Growing gold

Mina Tamang lives in Baluwapati, Nepal, with her father, mother in law, husband and son. Agriculture was the only source of income for Mina's family but poor productivity of the traditional crops (maize, millet and paddy) and degradation of the soil meant that they couldn’t earn enough to make a living.

Mina and her husband didn’t know how to grow vegetables so they had to purchase them. This meant that they often didn’t eat any vegetables at all and as a result Mina’s son was malnourished and unwell.

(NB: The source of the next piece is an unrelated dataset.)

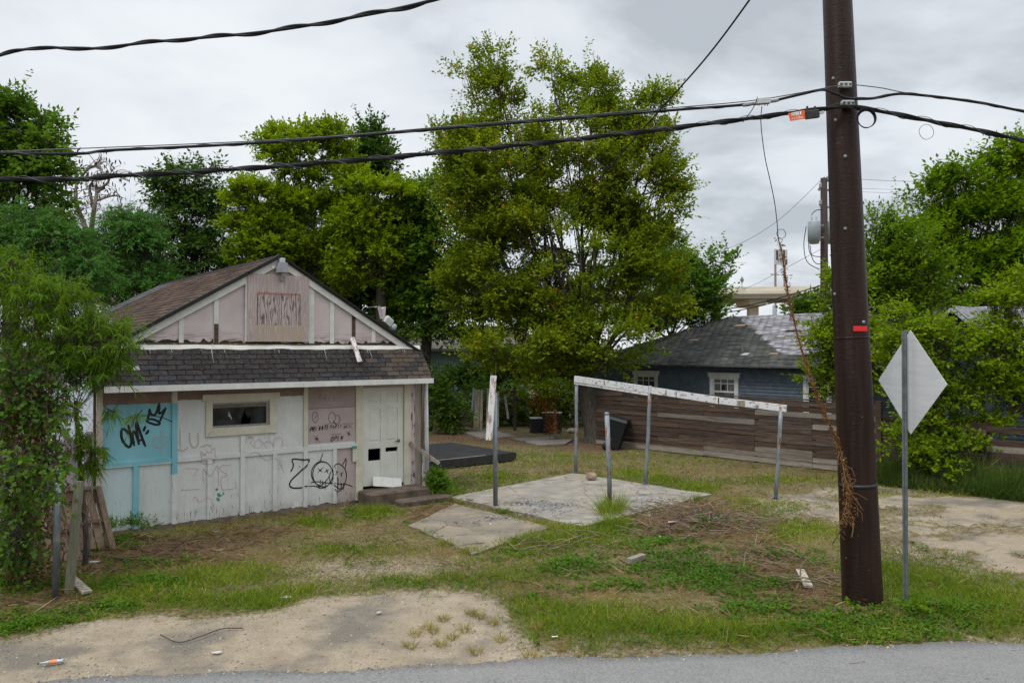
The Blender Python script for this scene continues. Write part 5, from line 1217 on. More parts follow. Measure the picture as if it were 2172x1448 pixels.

In 2006, Mina became a member of a women’s group established by Tearfund’s partner Share and Care. She was later selected to be coordinator of the group. Her group started saving some money and, after receiving training, they started to grow vegetables. Recognising the enthusiasm of the group, Share and Care helped them to establish a nursery so they could grow vegetable seedlings commercially. Mina and her group now earn 150,000 Nepalese Rupees (£130) per year selling seedlings and vegetables and they are sharing their agricultural knowledge with other women’s groups in the community.

Mina and her family are happy with the income that they are now making through agriculture. They have started to consume green vegetables daily and her son's health is progressing. She says,

"Nothing is impossible if we really want to do it. If we are dedicated, we can grow gold in our soil."